WRITTEN TASK =>
Which lines run from the first one up to and including the one with "mb = MB(); mb.tube([(4.86,.93,7.0),(4.86,.93,.1)], .05, 8);"? Print exactly those.

DATA LINES =>
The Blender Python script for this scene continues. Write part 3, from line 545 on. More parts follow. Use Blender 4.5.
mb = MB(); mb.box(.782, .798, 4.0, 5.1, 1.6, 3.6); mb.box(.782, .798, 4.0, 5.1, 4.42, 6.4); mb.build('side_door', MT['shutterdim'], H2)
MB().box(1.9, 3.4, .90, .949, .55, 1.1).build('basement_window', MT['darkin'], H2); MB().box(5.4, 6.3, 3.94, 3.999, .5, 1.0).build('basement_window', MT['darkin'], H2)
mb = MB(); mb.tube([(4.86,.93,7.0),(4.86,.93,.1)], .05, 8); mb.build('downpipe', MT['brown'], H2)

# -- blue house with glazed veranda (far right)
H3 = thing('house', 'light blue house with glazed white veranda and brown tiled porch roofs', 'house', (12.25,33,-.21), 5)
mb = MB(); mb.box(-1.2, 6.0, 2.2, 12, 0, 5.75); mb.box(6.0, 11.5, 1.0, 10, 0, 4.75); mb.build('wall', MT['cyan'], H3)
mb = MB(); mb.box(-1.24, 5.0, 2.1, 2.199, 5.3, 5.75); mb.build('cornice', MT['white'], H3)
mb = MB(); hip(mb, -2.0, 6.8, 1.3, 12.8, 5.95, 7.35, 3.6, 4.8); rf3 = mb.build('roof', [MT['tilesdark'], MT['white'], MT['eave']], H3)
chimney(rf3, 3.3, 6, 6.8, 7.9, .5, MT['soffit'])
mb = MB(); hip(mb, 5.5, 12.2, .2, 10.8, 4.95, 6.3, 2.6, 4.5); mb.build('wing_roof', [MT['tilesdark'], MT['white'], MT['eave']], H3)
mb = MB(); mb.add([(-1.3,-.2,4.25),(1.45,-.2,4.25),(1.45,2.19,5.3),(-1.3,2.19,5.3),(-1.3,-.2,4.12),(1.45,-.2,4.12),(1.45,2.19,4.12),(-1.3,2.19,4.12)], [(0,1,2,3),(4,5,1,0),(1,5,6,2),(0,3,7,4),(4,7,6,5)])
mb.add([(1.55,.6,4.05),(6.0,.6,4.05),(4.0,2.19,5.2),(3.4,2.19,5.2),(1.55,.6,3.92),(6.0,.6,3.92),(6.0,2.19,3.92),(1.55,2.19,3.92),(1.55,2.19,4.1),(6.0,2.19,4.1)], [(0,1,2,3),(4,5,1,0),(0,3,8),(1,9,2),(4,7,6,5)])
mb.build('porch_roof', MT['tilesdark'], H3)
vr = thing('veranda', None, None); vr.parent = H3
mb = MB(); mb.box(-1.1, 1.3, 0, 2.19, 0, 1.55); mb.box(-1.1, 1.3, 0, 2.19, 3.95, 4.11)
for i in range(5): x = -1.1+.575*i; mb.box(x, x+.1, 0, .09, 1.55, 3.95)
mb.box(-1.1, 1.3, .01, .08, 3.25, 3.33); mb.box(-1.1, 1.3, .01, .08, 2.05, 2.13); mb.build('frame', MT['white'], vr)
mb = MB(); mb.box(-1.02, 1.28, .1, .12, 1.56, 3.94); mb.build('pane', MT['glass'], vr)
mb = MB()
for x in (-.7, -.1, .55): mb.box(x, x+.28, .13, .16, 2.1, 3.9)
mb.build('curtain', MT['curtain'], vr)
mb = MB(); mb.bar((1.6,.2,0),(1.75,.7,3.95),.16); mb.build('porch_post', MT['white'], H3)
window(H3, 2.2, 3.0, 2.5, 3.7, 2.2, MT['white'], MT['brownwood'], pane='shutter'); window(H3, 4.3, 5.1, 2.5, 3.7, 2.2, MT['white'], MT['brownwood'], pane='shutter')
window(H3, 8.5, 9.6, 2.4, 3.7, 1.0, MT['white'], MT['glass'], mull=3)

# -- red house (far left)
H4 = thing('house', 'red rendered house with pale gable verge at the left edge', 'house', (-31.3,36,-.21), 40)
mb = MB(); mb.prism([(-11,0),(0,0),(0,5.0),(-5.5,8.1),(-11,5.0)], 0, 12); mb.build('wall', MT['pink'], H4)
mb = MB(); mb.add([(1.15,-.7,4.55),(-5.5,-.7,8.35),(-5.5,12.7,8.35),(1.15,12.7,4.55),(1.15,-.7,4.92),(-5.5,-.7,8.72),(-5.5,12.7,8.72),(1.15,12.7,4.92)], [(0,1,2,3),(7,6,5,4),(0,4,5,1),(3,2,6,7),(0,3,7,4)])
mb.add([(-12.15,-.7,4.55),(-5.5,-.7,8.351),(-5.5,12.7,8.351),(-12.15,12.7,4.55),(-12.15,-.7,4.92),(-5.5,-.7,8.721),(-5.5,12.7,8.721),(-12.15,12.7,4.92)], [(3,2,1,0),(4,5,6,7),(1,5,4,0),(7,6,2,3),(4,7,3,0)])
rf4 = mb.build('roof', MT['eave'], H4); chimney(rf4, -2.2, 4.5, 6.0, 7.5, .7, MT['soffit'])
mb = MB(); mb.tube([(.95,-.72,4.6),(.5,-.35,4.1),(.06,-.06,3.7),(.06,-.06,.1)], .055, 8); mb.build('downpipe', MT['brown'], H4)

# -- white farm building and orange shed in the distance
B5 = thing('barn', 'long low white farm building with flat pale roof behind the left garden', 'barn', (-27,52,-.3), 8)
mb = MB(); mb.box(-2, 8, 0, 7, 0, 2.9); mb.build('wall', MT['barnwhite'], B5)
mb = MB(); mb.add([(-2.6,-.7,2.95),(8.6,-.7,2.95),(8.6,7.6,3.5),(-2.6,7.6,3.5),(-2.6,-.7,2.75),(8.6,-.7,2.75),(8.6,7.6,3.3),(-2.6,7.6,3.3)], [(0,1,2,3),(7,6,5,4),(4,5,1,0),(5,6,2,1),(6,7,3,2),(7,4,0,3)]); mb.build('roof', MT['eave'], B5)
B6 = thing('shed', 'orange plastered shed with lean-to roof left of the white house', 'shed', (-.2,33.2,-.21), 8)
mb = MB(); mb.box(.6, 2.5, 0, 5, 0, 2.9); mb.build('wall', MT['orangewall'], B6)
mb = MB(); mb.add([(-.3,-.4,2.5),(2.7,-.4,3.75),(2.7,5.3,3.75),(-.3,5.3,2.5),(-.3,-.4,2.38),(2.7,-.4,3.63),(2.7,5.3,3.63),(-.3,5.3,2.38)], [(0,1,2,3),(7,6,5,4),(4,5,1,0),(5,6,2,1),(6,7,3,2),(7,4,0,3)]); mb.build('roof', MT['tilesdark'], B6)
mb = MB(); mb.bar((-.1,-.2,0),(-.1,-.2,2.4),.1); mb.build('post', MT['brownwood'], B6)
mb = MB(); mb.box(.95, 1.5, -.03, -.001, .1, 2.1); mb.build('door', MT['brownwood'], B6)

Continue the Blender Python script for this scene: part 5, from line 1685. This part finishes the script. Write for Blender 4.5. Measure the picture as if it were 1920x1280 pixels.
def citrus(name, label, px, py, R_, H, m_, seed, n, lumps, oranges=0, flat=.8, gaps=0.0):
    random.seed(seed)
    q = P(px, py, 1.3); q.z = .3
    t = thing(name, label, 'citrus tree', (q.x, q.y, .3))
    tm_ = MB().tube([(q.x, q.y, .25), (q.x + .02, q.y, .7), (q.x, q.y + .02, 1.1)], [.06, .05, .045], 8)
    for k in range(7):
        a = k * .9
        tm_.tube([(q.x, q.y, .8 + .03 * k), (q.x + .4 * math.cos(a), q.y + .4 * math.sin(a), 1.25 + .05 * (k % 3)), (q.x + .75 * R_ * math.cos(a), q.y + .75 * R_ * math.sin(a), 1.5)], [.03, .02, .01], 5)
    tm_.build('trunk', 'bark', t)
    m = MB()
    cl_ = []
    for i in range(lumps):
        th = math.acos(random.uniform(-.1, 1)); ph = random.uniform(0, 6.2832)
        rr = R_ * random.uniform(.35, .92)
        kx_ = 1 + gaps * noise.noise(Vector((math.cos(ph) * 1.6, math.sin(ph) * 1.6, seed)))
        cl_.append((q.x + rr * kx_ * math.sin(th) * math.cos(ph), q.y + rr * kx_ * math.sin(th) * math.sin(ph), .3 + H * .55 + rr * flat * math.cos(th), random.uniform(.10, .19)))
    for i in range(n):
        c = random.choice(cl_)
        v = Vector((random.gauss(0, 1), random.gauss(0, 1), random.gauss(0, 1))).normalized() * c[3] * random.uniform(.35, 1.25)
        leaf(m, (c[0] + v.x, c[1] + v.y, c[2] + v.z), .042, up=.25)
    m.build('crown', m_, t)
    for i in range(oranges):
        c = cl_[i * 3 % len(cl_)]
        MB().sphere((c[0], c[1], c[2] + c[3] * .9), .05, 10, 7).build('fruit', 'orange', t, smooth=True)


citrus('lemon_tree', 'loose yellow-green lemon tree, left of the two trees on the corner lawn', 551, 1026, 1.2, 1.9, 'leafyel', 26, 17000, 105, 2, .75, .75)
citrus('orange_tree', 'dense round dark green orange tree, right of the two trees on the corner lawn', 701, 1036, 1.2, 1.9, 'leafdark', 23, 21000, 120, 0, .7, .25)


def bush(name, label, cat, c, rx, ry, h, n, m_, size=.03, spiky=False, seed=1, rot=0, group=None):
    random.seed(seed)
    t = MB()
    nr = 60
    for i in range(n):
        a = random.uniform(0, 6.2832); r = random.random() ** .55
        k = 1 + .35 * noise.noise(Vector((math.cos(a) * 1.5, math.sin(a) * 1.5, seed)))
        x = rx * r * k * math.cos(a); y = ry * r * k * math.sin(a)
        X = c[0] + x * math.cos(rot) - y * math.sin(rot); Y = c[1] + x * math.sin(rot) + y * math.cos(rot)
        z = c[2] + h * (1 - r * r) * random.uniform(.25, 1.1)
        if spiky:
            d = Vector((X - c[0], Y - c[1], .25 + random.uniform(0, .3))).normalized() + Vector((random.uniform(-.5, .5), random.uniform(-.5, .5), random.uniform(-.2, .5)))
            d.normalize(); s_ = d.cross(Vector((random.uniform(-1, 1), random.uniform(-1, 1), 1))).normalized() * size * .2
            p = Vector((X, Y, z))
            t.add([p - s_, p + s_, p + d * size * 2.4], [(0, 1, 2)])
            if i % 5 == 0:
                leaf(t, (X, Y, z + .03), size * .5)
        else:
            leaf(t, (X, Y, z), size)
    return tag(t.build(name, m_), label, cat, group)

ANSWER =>
The Blender Python script for this scene continues. Write part 3, from line 545 on. More parts follow. Use Blender 4.5.
mb = MB(); mb.box(.782, .798, 4.0, 5.1, 1.6, 3.6); mb.box(.782, .798, 4.0, 5.1, 4.42, 6.4); mb.build('side_door', MT['shutterdim'], H2)
MB().box(1.9, 3.4, .90, .949, .55, 1.1).build('basement_window', MT['darkin'], H2); MB().box(5.4, 6.3, 3.94, 3.999, .5, 1.0).build('basement_window', MT['darkin'], H2)
mb = MB(); mb.tube([(4.86,.93,7.0),(4.86,.93,.1)], .05, 8); mb.build('downpipe', MT['brown'], H2)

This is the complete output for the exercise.